» **DIRECTIONS**: Track down the lines that contain "objects" and copy them.
□ □ □
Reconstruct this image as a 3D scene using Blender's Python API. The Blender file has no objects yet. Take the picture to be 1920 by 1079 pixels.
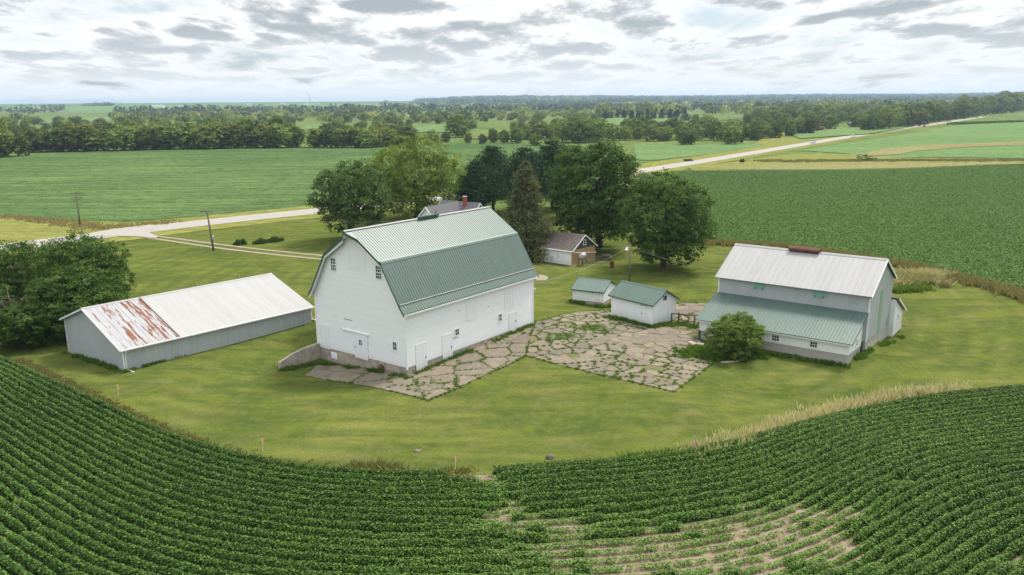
import bpy, bmesh, math, random
import numpy as np
from mathutils import Vector, Matrix, geometry
R = math.radians
sc = bpy.context.scene
C = sc.collection
# ------------------------------------------------------------------ camera
FPX, PITCH, ROLL, CH = 1500.0, R(13.19), R(0.483), 24.0
cd = bpy.data.cameras.new('camera'); cam = bpy.data.objects.new('camera', cd); C.objects.link(cam)
cd.sensor_width = 36.0; cd.lens = FPX / 1920 * 36.0; cd.clip_start = 0.5; cd.clip_end = 60000
cam.matrix_world = Matrix.Translation((0, 0, CH)) @ Matrix.Rotation(math.pi / 2 - PITCH, 4, 'X') @ Matrix.Rotation(-ROLL, 4, 'Z')
sc.camera = cam
sc.render.engine = 'CYCLES'
sc.render.resolution_x, sc.render.resolution_y = 1024, 575
sc.cycles.volume_bounces = 0; sc.cycles.max_bounces = 6; sc.cycles.diffuse_bounces = 2
sc.cycles.transmission_bounces = 4; sc.cycles.transparent_max_bounces = 6
sc.view_settings.view_transform = 'Standard'; sc.view_settings.look = 'None'
sc.view_settings.exposure = 0.52; sc.view_settings.gamma = 1.0
# ------------------------------------------------------------------ node helpers
def ramp(nt, fac, stops, interp='LINEAR'):
    n = nt.nodes.new('ShaderNodeValToRGB'); e = n.color_ramp.elements
    while len(e) < len(stops): e.new(0.5)
    for k, (p, c) in enumerate(stops):
        e[k].position = p; e[k].color = (c, c, c, 1) if isinstance(c, (int, float)) else tuple(c) + (1,)
    n.color_ramp.interpolation = interp
    nt.links.new(fac, n.inputs[0]); return n.outputs[0]
def mth(nt, op, a, b=None, c=None, clamp=False):
    n = nt.nodes.new('ShaderNodeMath'); n.operation = op; n.use_clamp = clamp
    for k, v in enumerate((a, b, c)):
        if v is None: continue
        if isinstance(v, (int, float)): n.inputs[k].default_value = v
        else: nt.links.new(v, n.inputs[k])
    return n.outputs[0]
def mixc(nt, fac, a, b, mode='MIX'):
    n = nt.nodes.new('ShaderNodeMix'); n.data_type = 'RGBA'; n.blend_type = mode
    for s, v in ((n.inputs[0], fac), (n.inputs[6], a), (n.inputs[7], b)):
        if isinstance(v, (int, float)): s.default_value = v
        elif isinstance(v, tuple): s.default_value = v + (1,) if len(v) == 3 else v
        else: nt.links.new(v, s)
    return n.outputs[2]
def coord(nt, kind='Object', scale=(1, 1, 1), rot=(0, 0, 0), loc=(0, 0, 0)):
    t = nt.nodes.new('ShaderNodeTexCoord'); m = nt.nodes.new('ShaderNodeMapping')
    m.inputs[1].default_value = loc; m.inputs[2].default_value = rot; m.inputs[3].default_value = scale
    nt.links.new(t.outputs[kind], m.inputs[0]); return m.outputs[0]
def noise(nt, vec, scale, detail=4, rough=0.55, dist=0.0):
    n = nt.nodes.new('ShaderNodeTexNoise'); n.inputs['Scale'].default_value = scale
    n.inputs['Detail'].default_value = detail; n.inputs['Roughness'].default_value = rough
    n.inputs['Distortion'].default_value = dist
    if vec is not None: nt.links.new(vec, n.inputs['Vector'])
    return n.outputs['Fac']
def newmat(name, rough=0.85, spec=0.25):
    m = bpy.data.materials.new(name); m.use_nodes = True; nt = m.node_tree
    b = nt.nodes['Principled BSDF']; b.inputs['Roughness'].default_value = rough
    b.inputs['Specular IOR Level'].default_value = spec
    return m, nt, b
def bump(nt, b, h, strength=0.4, dist=0.05):
    n = nt.nodes.new('ShaderNodeBump'); n.inputs['Strength'].default_value = strength; n.inputs['Distance'].default_value = dist
    nt.links.new(h, n.inputs['Height']); nt.links.new(n.outputs[0], b.inputs['Normal'])
# ------------------------------------------------------------------ world: hazy sky with broken clouds
SUN_EL, SUN_AZ = R(57), R(46)          # azimuth measured from +Y towards +X
w = bpy.data.worlds.new('World'); sc.world = w; w.use_nodes = True; nt = w.node_tree
bg = nt.nodes['Background']; bg.inputs[1].default_value = 0.1
sky = nt.nodes.new('ShaderNodeTexSky'); sky.sky_type = 'NISHITA'; sky.sun_disc = False
sky.sun_elevation = SUN_EL; sky.sun_rotation = SUN_AZ; sky.dust_density = 2.0
tc = nt.nodes.new('ShaderNodeTexCoord'); sp = nt.nodes.new('ShaderNodeSeparateXYZ'); nt.links.new(tc.outputs['Generated'], sp.inputs[0])
zz = mth(nt, 'MAXIMUM', sp.outputs[2], 0.0)
zden = mth(nt, 'ADD', zz, 0.13)
px_ = mth(nt, 'DIVIDE', sp.outputs[0], zden); py_ = mth(nt, 'DIVIDE', sp.outputs[1], zden)
def cloudvec(dy, dx=0.0):
    c = nt.nodes.new('ShaderNodeCombineXYZ'); nt.links.new(mth(nt, 'ADD', px_, 3.7 + dx), c.inputs[0]); nt.links.new(mth(nt, 'ADD', mth(nt, 'MULTIPLY', py_, .56), dy), c.inputs[1]); return c.outputs[0]
def puffs(vec):
    a = noise(nt, vec, 1.15, 12, 0.66, 0.1)
    wv = nt.nodes.new('ShaderNodeVectorMath'); wv.operation = 'ADD'; nt.links.new(vec, wv.inputs[0])
    nn = nt.nodes.new('ShaderNodeTexNoise'); nn.inputs['Scale'].default_value = 3.2; nn.inputs['Detail'].default_value = 5; nt.links.new(vec, nn.inputs['Vector'])
    sc_ = nt.nodes.new('ShaderNodeVectorMath'); sc_.operation = 'SCALE'; sc_.inputs['Scale'].default_value = .38; nt.links.new(nn.outputs['Color'], sc_.inputs[0]); nt.links.new(sc_.outputs[0], wv.inputs[1])
    vo = nt.nodes.new('ShaderNodeTexVoronoi'); vo.feature = 'SMOOTH_F1'; vo.inputs['Scale'].default_value = 2.5; vo.inputs['Smoothness'].default_value = .6; nt.links.new(wv.outputs[0], vo.inputs['Vector'])
    return mth(nt, 'ADD', a, mth(nt, 'MULTIPLY', mth(nt, 'SUBTRACT', 0.42, vo.outputs['Distance']), 0.42))
n1 = puffs(cloudvec(0)); n2 = puffs(cloudvec(0.13))
n3 = noise(nt, cloudvec(5.0), 0.45, 2, 0.5)
dens = mth(nt, 'ADD', n1, mth(nt, 'MULTIPLY', mth(nt, 'SUBTRACT', n3, 0.5), 0.30))
shade = mth(nt, 'ADD', dens, mth(nt, 'MULTIPLY', mth(nt, 'SUBTRACT', n2, n1), -1.0))
hz = ramp(nt, zz, [(0.0, 0.35), (0.05, 0.85), (0.12, 1.0)])
grey = mth(nt, 'MULTIPLY', ramp(nt, shade, [(0.44, 0.0), (0.49, 0.35), (0.54, .68), (0.64, 1.0)]), hz)
cl = mixc(nt, grey, (7.1, 7.2, 7.25), (3.05, 3.45, 3.75))
pale = mixc(nt, ramp(nt, zz, [(0.0, 1.0), (0.03, 0.45), (0.08, 0.0)]), cl, (6.5, 6.9, 7.15))
cover = ramp(nt, dens, [(0.26, 0.0), (0.34, .75), (0.42, 1.0)])
blue = mixc(nt, .55, (4.4, 5.7, 6.8), sky.outputs[0])
skc = mixc(nt, cover, blue, pale)
# an overcast sky is brighter overhead than at its edge
zen = nt.nodes.new('ShaderNodeMapRange'); zen.inputs['From Min'].default_value = .13; zen.inputs['From Max'].default_value = .8; zen.inputs['To Min'].default_value = 1.0; zen.inputs['To Max'].default_value = 2.2
nt.links.new(zz, zen.inputs['Value'])
vm = nt.nodes.new('ShaderNodeVectorMath'); vm.operation = 'SCALE'; nt.links.new(skc, vm.inputs[0]); nt.links.new(zen.outputs[0], vm.inputs['Scale']); skc = vm.outputs[0]
nt.links.new(skc, bg.inputs[0])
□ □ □
» **RESPONSE FOR THIS EXERCISE**:
Reconstruct this image as a 3D scene using Blender's Python API. The Blender file has no objects yet. Take the picture to be 1920 by 1079 pixels.
cd = bpy.data.cameras.new('camera'); cam = bpy.data.objects.new('camera', cd); C.objects.link(cam)